Reklamy dewastują przestrzeń polskich miast. Stojące i wiszące tablice, ogromne płachty na budynkach atakują nas z każdej strony. Tak jest na pewno w Warszawie, ale nie tylko – czytamy w dzienniku.
Władze miejskie nie zawsze mogą się przeciwstawić tej ekspansji. Nie tylko z powodu zarobków. Także dlatego, że nie mają wystarczających środków do walki. Prawo sprzyja biznesowi reklamowemu. Przepisy są rozrzucone po różnych ustawach, a prawo budowlane pozwala stawiać urządzenia reklamowe po samym zgłoszeniu. Potwierdza to jednoznacznie orzecznictwo sądów administracyjnych. Uchylają sprzeciwy władz samorządowych wobec zgłoszonych zamiarów budowy tablic reklamowych.

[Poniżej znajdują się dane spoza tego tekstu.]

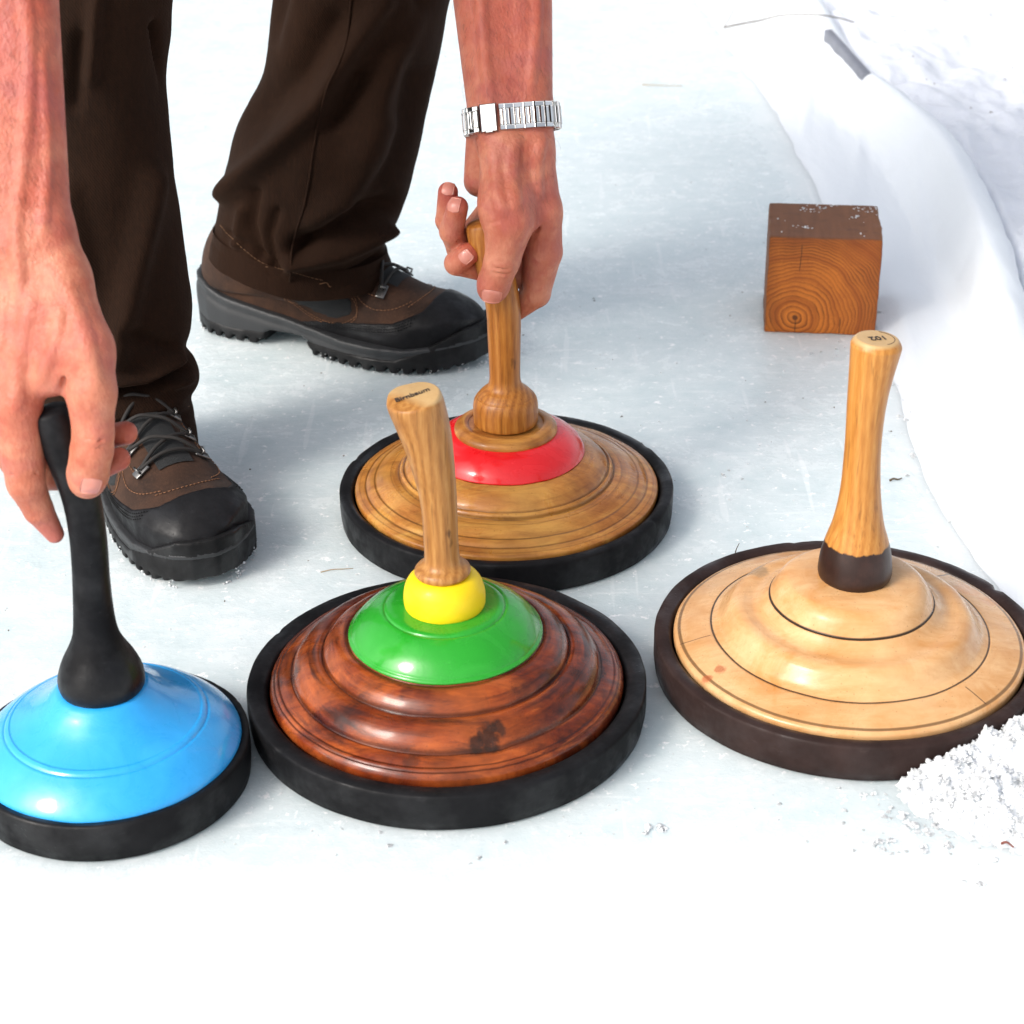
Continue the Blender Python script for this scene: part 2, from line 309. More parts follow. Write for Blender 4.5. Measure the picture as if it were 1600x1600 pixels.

Ściślejszą ochroną objęte są obiekty zabytkowe. Do umieszczenia tablic, reklam oraz napisów na zabytku wpisanym do rejestru potrzebne jest pozwolenie konserwatora zabytków.
Włodarze miast próbują ratować sytuację własnymi regulacjami. – Najodpowiedniejsze wydają się miejscowe plany zagospodarowania przestrzennego. W nowych planach zapisujemy ograniczenia dotyczące reklam, ale trudniej zrobić coś z tymi, które już są – mówi Tadeusz Jurga z Wydziału Architektury i Urbanistyki poznańskiego magistratu.Skuteczność zarządzeń prezydenta czy uchwał rady miejskiej jest ograniczona, bo mogą dotyczyć tylko gruntów i budynków miejskich.
Obrońcy krajobrazu miejskiego mówią, że potrzebna jest odrębna ustawa, która kompleksowo uregulowałaby wszystkie zagadnienia związane z reklamą zewnętrzną.